Haziran 2025’e gelindiğinde ise bölge daha da alevlendi. İsrail ile İran arasında 12 gün süren doğrudan çatışma yaşandı. İsrail, İran’ın nükleer tesislerini hedef alırken, Tahran yoğun füze saldırılarıyla karşılık verdi. ABD’nin de bu sürece dahil olmasıyla kriz, bölgesel olmaktan çıkıp küresel bir güvenlik sorununa dönüştü. 24 Haziran’da ABD Başkanı Donald Trump’ın ilan ettiği ateşkesle bu sıcak dönem sona erdi, ama geride hem yıkım hem de korku bıraktı.
Kıtlık, Çöküş ve Hayatta Kalma Mücadelesi
22 Ağustos 2025’te uluslararası gıda güvenliği kurumu IPC, Gazze Şehri’nde resmi olarak “kıtlık” ilan etti. Bu açıklama, savaşın insanî boyutunun geldiği felaket seviyesini gözler önüne serdi. Yüz binlerce insan açlıkla mücadele ediyor, çocuklar yetersiz beslenme nedeniyle yaşamlarını yitiriyordu. BM raporları, gıda üretiminin tamamen çöktüğünü ve insani yardımın askeri engeller nedeniyle ulaştırılamadığını belirtiyordu. İsrail Başbakanı Netanyahu ise kıtlık iddialarını reddederek “Hamas propagandası” olarak nitelendirdi. Oysa sahadaki görüntüler, Gazze’nin en karanlık dönemlerinden birinin yaşandığını doğruluyordu.
Trump’ın Barış Planı ve Umudun Gölgesi
29 Eylül 2025’te ABD Başkanı Donald Trump, savaşın ikinci yıldönümüne günler kala 20 maddelik bir barış planı sundu. Plan, Hamas’ın silahsızlandırılmasını, rehinelerin serbest bırakılmasını ve İsrail’in askeri operasyonlarını sonlandırmasını öngörüyordu. Hamas, bazı maddelere itiraz etse de “savaşı bitirecek bir çözüm arayışında olduklarını” açıkladı. Ancak Mısır’daki müzakereler hâlâ sonuçsuz. Çünkü iki yıl süren bu savaş, sadece sınırları değil, güveni de yerle bir etti.

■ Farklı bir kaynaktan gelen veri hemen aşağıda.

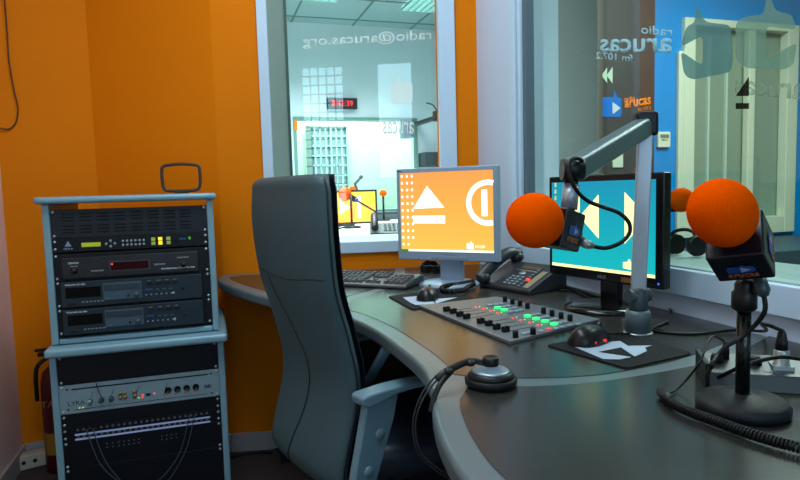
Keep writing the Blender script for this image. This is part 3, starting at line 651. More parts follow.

İki Yılın Bilançosu: Rakamların Ötesinde Bir Dram
Gazze Sağlık Bakanlığı’na göre savaşın iki yılında 66 binden fazla kişi hayatını kaybetti, 170 bin kişi yaralandı. Altyapı çöktü; hastaneler, su şebekeleri, elektrik hatları tamamen tahrip oldu. Yıkımın ortasında doğan çocuklar, hayatlarının ilk kelimesi olarak “drone” ya da “sireni” öğrendi. İsrail tarafında da yüzlerce sivil ve asker yaşamını yitirdi, binlerce kişi savaş travmasıyla mücadele ediyor.
Bu tablo, sadece iki toplumun değil, tüm insanlığın aynasıdır. Gazze’de bir çocuğun yıkıntılar arasında bulduğu defter, Lübnan’da bir annenin yanan evinden kurtardığı fotoğraf, ya da İsrail’de kayıp yakınlarını bekleyen bir babanın gözyaşı… Hepsi aynı soruyu fısıldıyor: İki yıl sonra bile neden hâlâ barış bu kadar uzakta?
Sonuç: Barışın Külleri Üzerinde
7 Ekim 2025’e gelindiğinde, savaş hâlâ sürüyor; ama artık savaşın dili bile yorgun. Dünyanın dört bir yanında insanlar bu çatışmayı sadece bir “haber” olarak izlerken, Gazze’de her yeni gün bir başka kaybın habercisi. Uluslararası toplum, hukukun ve insani değerlerin sınandığı bu iki yılın ardından hâlâ net bir cevap veremiyor: Kim kazandı, kim kaybetti?
Aslında herkes kaybetti. Çünkü bu savaş, sadece şehirleri değil, insanlığın ortak vicdanını da yıktı.
Gazze’de yıkıntıların arasından yükselen sessizlik, belki de geleceğe bırakılmış en güçlü çığlık: “Bir daha asla.”